[Scenes as source code]
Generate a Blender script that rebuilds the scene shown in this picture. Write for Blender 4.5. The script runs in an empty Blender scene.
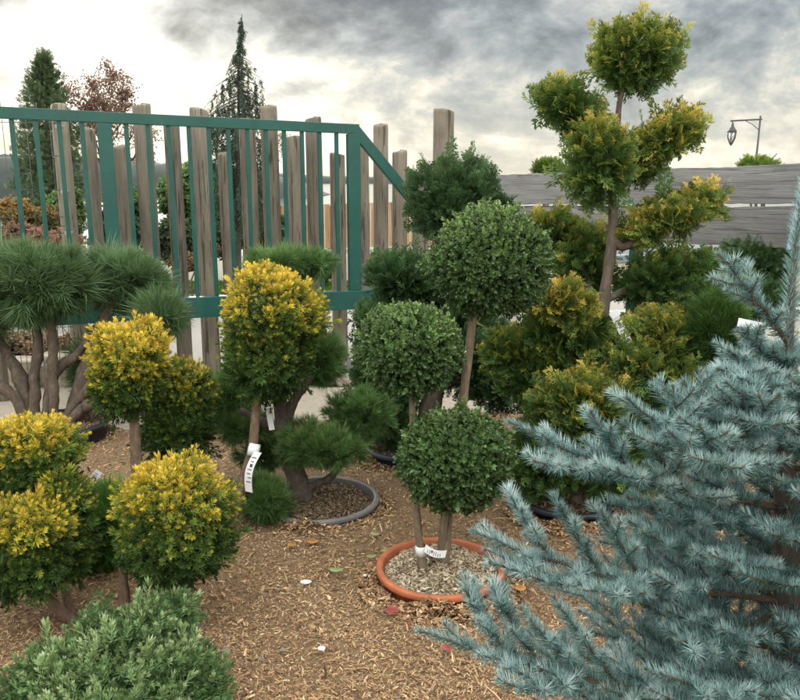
import bpy, math, random
import numpy as np
from mathutils import Vector

SC = bpy.context.scene
COL = SC.collection
rng = np.random.default_rng(11)
random.seed(5)
PI = math.pi

# ------------------------------------------------------------------ camera
F_PX = 780.0
PITCH = math.atan(169 / F_PX)
SP, CP = math.sin(PITCH), math.cos(PITCH)
CAMZ = 1.6
SLOPE = -0.035                      # the yard falls gently away towards the lake
cd = bpy.data.cameras.new('camera')
cam = bpy.data.objects.new('camera', cd)
COL.objects.link(cam)
cam.location = (0, 0, CAMZ)
cam.rotation_euler = (PI / 2 - PITCH, 0, 0)
cd.sensor_width = 36
cd.lens = F_PX / 800 * 36
cd.clip_start = 0.05
cd.clip_end = 9000
SC.camera = cam


def gz(x, y):
    return SLOPE * y


def P(px, py, d):
    """the point seen at photo position px, py at depth d metres"""
    x = (px - 400) / F_PX * d
    u = (350 - py) / F_PX * d
    return np.array([x, d * CP + u * SP, CAMZ - d * SP + u * CP])


def DG(py, dz=0.0):
    """depth at which the ground is seen at photo row py"""
    a = (py - 350) / F_PX
    return (CAMZ - dz) / ((SP + a * CP) + SLOPE * (CP - a * SP))


def G(px, py, dz=0.0):
    return P(px, py, DG(py, dz))


def GD(px, d):
    """ground point in column px at depth d"""
    lo, hi = 185.0, 1500.0
    for _ in range(60):
        m = (lo + hi) / 2
        if P(px, m, d)[2] > gz(0, P(px, m, d)[1]):
            lo = m
        else:
            hi = m
    return P(px, lo, d)


def ZAT(p, py):
    """height z above world zero at which the vertical through p is seen at row py"""
    Y = p[1]
    t = (350 - py) / F_PX
    # depth d = Y*CP + (CAMZ - z)*SP ; up = Y*SP - (CAMZ - z)*CP ; up = t*d
    k = (Y * SP - t * Y * CP) / (CP + t * SP)
    return CAMZ - k


# ------------------------------------------------------------------ mesh building
def nrm(a):
    return a / np.maximum(np.linalg.norm(a, axis=-1, keepdims=True), 1e-9)


ORI = {}


class MB:
    def __init__(s):
        s.v = []; s.f = {3: [], 4: []}; s.m = {3: [], 4: []}; s.sm = {3: [], 4: []}
        s.ti = []; s.tp = []; s.n = 0

    def add(s, V, F3=None, F4=None, mat=0, tint=0.5, tip=0.5, smooth=False):
        V = np.asarray(V, dtype=np.float64)
        n = len(V)
        s.v.append(V)
        s.ti.append(np.broadcast_to(np.asarray(tint, dtype=np.float32), (n,)))
        s.tp.append(np.broadcast_to(np.asarray(tip, dtype=np.float32), (n,)))
        for k, Fk in ((3, F3), (4, F4)):
            if Fk is not None and len(Fk):
                Fk = np.asarray(Fk, dtype=np.int64)
                s.f[k].append(Fk + s.n)
                s.m[k].append(np.full(len(Fk), mat, dtype=np.int32))
                s.sm[k].append(np.full(len(Fk), smooth, dtype=bool))
        s.n += n

    def inst(s, tpl, pos, R, scale, mat=0, tint=None, tip=None, tipmix=1.0):
        """many small copies of one template inside ONE part: leaves, needles, chips"""
        TV, T3, T4, TT = tpl
        M = len(pos); n = len(TV)
        if M == 0:
            return
        scale = np.broadcast_to(scale, (M,))
        V = pos[:, None, :] + np.einsum('mij,nj->mni', R, TV) * scale[:, None, None]
        off = (np.arange(M) * n)[:, None, None]
        F3 = (np.asarray(T3)[None] + off).reshape(-1, 3) if len(T3) else None
        F4 = (np.asarray(T4)[None] + off).reshape(-1, 4) if len(T4) else None
        ti = np.repeat(rng.random(M) if tint is None else tint, n)
        tp = np.full(M, 0.5) if tip is None else tip
        tp = (tp[:, None] * (1 - tipmix + tipmix * TT[None, :])).reshape(-1)
        s.add(V.reshape(-1, 3), F3, F4, mat, ti, tp)

    def build(s, name, mats, parent=None, origin=None, bevel=0.0, attrs=True):
        V = np.concatenate(s.v)
        if parent is not None:
            o0 = ORI.get(parent.name, np.zeros(3))
        else:
            o0 = np.zeros(3) if origin is None else np.asarray(origin, float)
        me = bpy.data.meshes.new(name)
        me.vertices.add(len(V))
        me.vertices.foreach_set('co', (V - o0).astype(np.float32).ravel())
        loops = []; starts = []; mi = []; sm = []; st = 0
        for k in (3, 4):
            if s.f[k]:
                Fk = np.concatenate(s.f[k])
                loops.append(Fk.ravel())
                starts.append(st + np.arange(len(Fk)) * k)
                st += len(Fk) * k
                mi.append(np.concatenate(s.m[k])); sm.append(np.concatenate(s.sm[k]))
        loops = np.concatenate(loops); starts = np.concatenate(starts)
        me.loops.add(len(loops)); me.loops.foreach_set('vertex_index', loops.astype(np.int32))
        me.polygons.add(len(starts)); me.polygons.foreach_set('loop_start', starts.astype(np.int32))
        me.polygons.foreach_set('material_index', np.concatenate(mi))
        me.polygons.foreach_set('use_smooth', np.concatenate(sm))
        if attrs:
            a = me.attributes.new('tint', 'FLOAT', 'POINT'); a.data.foreach_set('value', np.concatenate(s.ti).astype(np.float32))
            a = me.attributes.new('tip', 'FLOAT', 'POINT'); a.data.foreach_set('value', np.concatenate(s.tp).astype(np.float32))
        for m in (mats if isinstance(mats, (list, tuple)) else [mats]):
            me.materials.append(m)
        me.update(calc_edges=True)
        ob = bpy.data.objects.new(name, me)
        COL.objects.link(ob)
        if parent is not None:
            ob.parent = parent
        else:
            ob.location = o0
        ORI[ob.name] = o0
        if bevel > 0:
            b = ob.modifiers.new('bevel', 'BEVEL'); b.width = bevel; b.segments = 2; b.limit_method = 'ANGLE'
        return ob


def tag(o, label=None, cat=None, group=None, kind=None):
    if label: o['label'] = label
    if cat: o['category'] = cat
    if group: o['group'] = group
    if kind: o['kind'] = kind
    return o


def thing(name, label, cat, base, group=None):
    o = bpy.data.objects.new(name, None)
    COL.objects.link(o)
    o.location = tuple(base)
    o.empty_display_size = 0.1
    ORI[o.name] = np.asarray(base, float)
    return tag(o, label, cat, group)


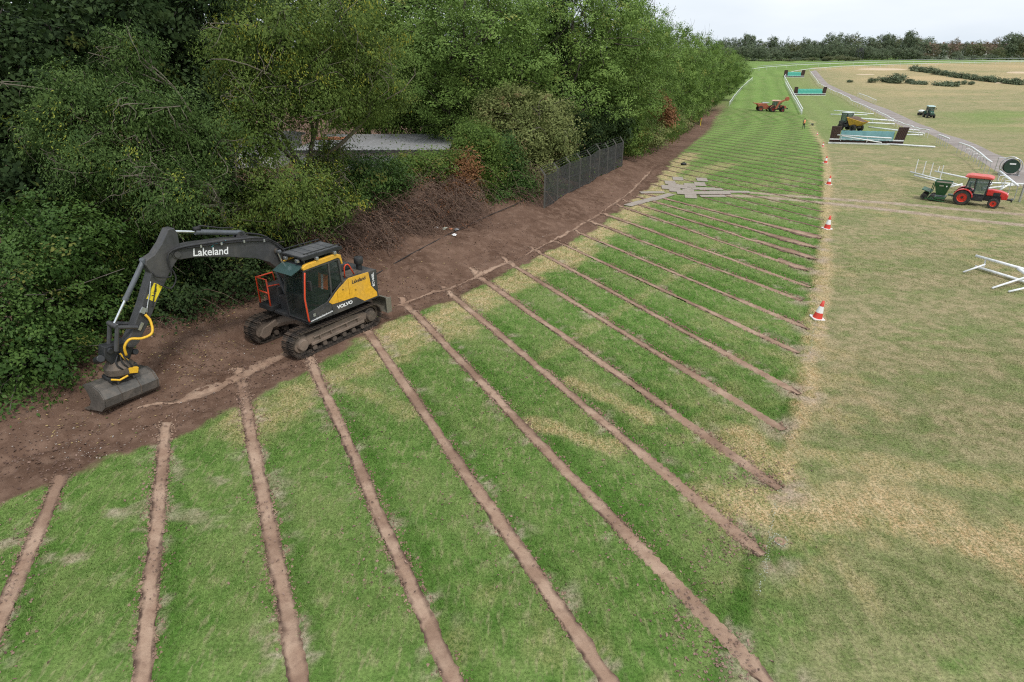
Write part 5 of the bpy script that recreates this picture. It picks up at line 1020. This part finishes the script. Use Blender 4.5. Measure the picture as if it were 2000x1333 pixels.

◆ **SHORT PROBLEM**: Give all the entries again exactly, dropping each picture.

◆ **SOLUTION TO THE EXERCISE**:
Generate a Blender script that rebuilds the scene shown in this picture. Write for Blender 4.5. The script runs in an empty Blender scene.
import bpy, math, random
import numpy as np
from mathutils import Vector

SC = bpy.context.scene
COL = SC.collection
rng = np.random.default_rng(11)
random.seed(5)
PI = math.pi

# ------------------------------------------------------------------ camera
F_PX = 780.0
PITCH = math.atan(169 / F_PX)
SP, CP = math.sin(PITCH), math.cos(PITCH)
CAMZ = 1.6
SLOPE = -0.035                      # the yard falls gently away towards the lake
cd = bpy.data.cameras.new('camera')
cam = bpy.data.objects.new('camera', cd)
COL.objects.link(cam)
cam.location = (0, 0, CAMZ)
cam.rotation_euler = (PI / 2 - PITCH, 0, 0)
cd.sensor_width = 36
cd.lens = F_PX / 800 * 36
cd.clip_start = 0.05
cd.clip_end = 9000
SC.camera = cam


def gz(x, y):
    return SLOPE * y


def P(px, py, d):
    """the point seen at photo position px, py at depth d metres"""
    x = (px - 400) / F_PX * d
    u = (350 - py) / F_PX * d
    return np.array([x, d * CP + u * SP, CAMZ - d * SP + u * CP])


def DG(py, dz=0.0):
    """depth at which the ground is seen at photo row py"""
    a = (py - 350) / F_PX
    return (CAMZ - dz) / ((SP + a * CP) + SLOPE * (CP - a * SP))


def G(px, py, dz=0.0):
    return P(px, py, DG(py, dz))


def GD(px, d):
    """ground point in column px at depth d"""
    lo, hi = 185.0, 1500.0
    for _ in range(60):
        m = (lo + hi) / 2
        if P(px, m, d)[2] > gz(0, P(px, m, d)[1]):
            lo = m
        else:
            hi = m
    return P(px, lo, d)


def ZAT(p, py):
    """height z above world zero at which the vertical through p is seen at row py"""
    Y = p[1]
    t = (350 - py) / F_PX
    # depth d = Y*CP + (CAMZ - z)*SP ; up = Y*SP - (CAMZ - z)*CP ; up = t*d
    k = (Y * SP - t * Y * CP) / (CP + t * SP)
    return CAMZ - k


# ------------------------------------------------------------------ mesh building
def nrm(a):
    return a / np.maximum(np.linalg.norm(a, axis=-1, keepdims=True), 1e-9)


ORI = {}


class MB:
    def __init__(s):
        s.v = []; s.f = {3: [], 4: []}; s.m = {3: [], 4: []}; s.sm = {3: [], 4: []}
        s.ti = []; s.tp = []; s.n = 0

    def add(s, V, F3=None, F4=None, mat=0, tint=0.5, tip=0.5, smooth=False):
        V = np.asarray(V, dtype=np.float64)
        n = len(V)
        s.v.append(V)
        s.ti.append(np.broadcast_to(np.asarray(tint, dtype=np.float32), (n,)))
        s.tp.append(np.broadcast_to(np.asarray(tip, dtype=np.float32), (n,)))
        for k, Fk in ((3, F3), (4, F4)):
            if Fk is not None and len(Fk):
                Fk = np.asarray(Fk, dtype=np.int64)
                s.f[k].append(Fk + s.n)
                s.m[k].append(np.full(len(Fk), mat, dtype=np.int32))
                s.sm[k].append(np.full(len(Fk), smooth, dtype=bool))
        s.n += n

    def inst(s, tpl, pos, R, scale, mat=0, tint=None, tip=None, tipmix=1.0):
        """many small copies of one template inside ONE part: leaves, needles, chips"""
        TV, T3, T4, TT = tpl
        M = len(pos); n = len(TV)
        if M == 0:
            return
        scale = np.broadcast_to(scale, (M,))
        V = pos[:, None, :] + np.einsum('mij,nj->mni', R, TV) * scale[:, None, None]
        off = (np.arange(M) * n)[:, None, None]
        F3 = (np.asarray(T3)[None] + off).reshape(-1, 3) if len(T3) else None
        F4 = (np.asarray(T4)[None] + off).reshape(-1, 4) if len(T4) else None
        ti = np.repeat(rng.random(M) if tint is None else tint, n)
        tp = np.full(M, 0.5) if tip is None else tip
        tp = (tp[:, None] * (1 - tipmix + tipmix * TT[None, :])).reshape(-1)
        s.add(V.reshape(-1, 3), F3, F4, mat, ti, tp)

    def build(s, name, mats, parent=None, origin=None, bevel=0.0, attrs=True):
        V = np.concatenate(s.v)
        if parent is not None:
            o0 = ORI.get(parent.name, np.zeros(3))
        else:
            o0 = np.zeros(3) if origin is None else np.asarray(origin, float)
        me = bpy.data.meshes.new(name)
        me.vertices.add(len(V))
        me.vertices.foreach_set('co', (V - o0).astype(np.float32).ravel())
        loops = []; starts = []; mi = []; sm = []; st = 0
        for k in (3, 4):
            if s.f[k]:
                Fk = np.concatenate(s.f[k])
                loops.append(Fk.ravel())
                starts.append(st + np.arange(len(Fk)) * k)
                st += len(Fk) * k
                mi.append(np.concatenate(s.m[k])); sm.append(np.concatenate(s.sm[k]))
        loops = np.concatenate(loops); starts = np.concatenate(starts)
        me.loops.add(len(loops)); me.loops.foreach_set('vertex_index', loops.astype(np.int32))
        me.polygons.add(len(starts)); me.polygons.foreach_set('loop_start', starts.astype(np.int32))
        me.polygons.foreach_set('material_index', np.concatenate(mi))
        me.polygons.foreach_set('use_smooth', np.concatenate(sm))
        if attrs:
            a = me.attributes.new('tint', 'FLOAT', 'POINT'); a.data.foreach_set('value', np.concatenate(s.ti).astype(np.float32))
            a = me.attributes.new('tip', 'FLOAT', 'POINT'); a.data.foreach_set('value', np.concatenate(s.tp).astype(np.float32))
        for m in (mats if isinstance(mats, (list, tuple)) else [mats]):
            me.materials.append(m)
        me.update(calc_edges=True)
        ob = bpy.data.objects.new(name, me)
        COL.objects.link(ob)
        if parent is not None:
            ob.parent = parent
        else:
            ob.location = o0
        ORI[ob.name] = o0
        if bevel > 0:
            b = ob.modifiers.new('bevel', 'BEVEL'); b.width = bevel; b.segments = 2; b.limit_method = 'ANGLE'
        return ob


def tag(o, label=None, cat=None, group=None, kind=None):
    if label: o['label'] = label
    if cat: o['category'] = cat
    if group: o['group'] = group
    if kind: o['kind'] = kind
    return o


def thing(name, label, cat, base, group=None):
    o = bpy.data.objects.new(name, None)
    COL.objects.link(o)
    o.location = tuple(base)
    o.empty_display_size = 0.1
    ORI[o.name] = np.asarray(base, float)
    return tag(o, label, cat, group)


Write part 5 of the bpy script that recreates this picture. It picks up at line 1020. This part finishes the script. Use Blender 4.5. Measure the picture as if it were 2000x1333 pixels.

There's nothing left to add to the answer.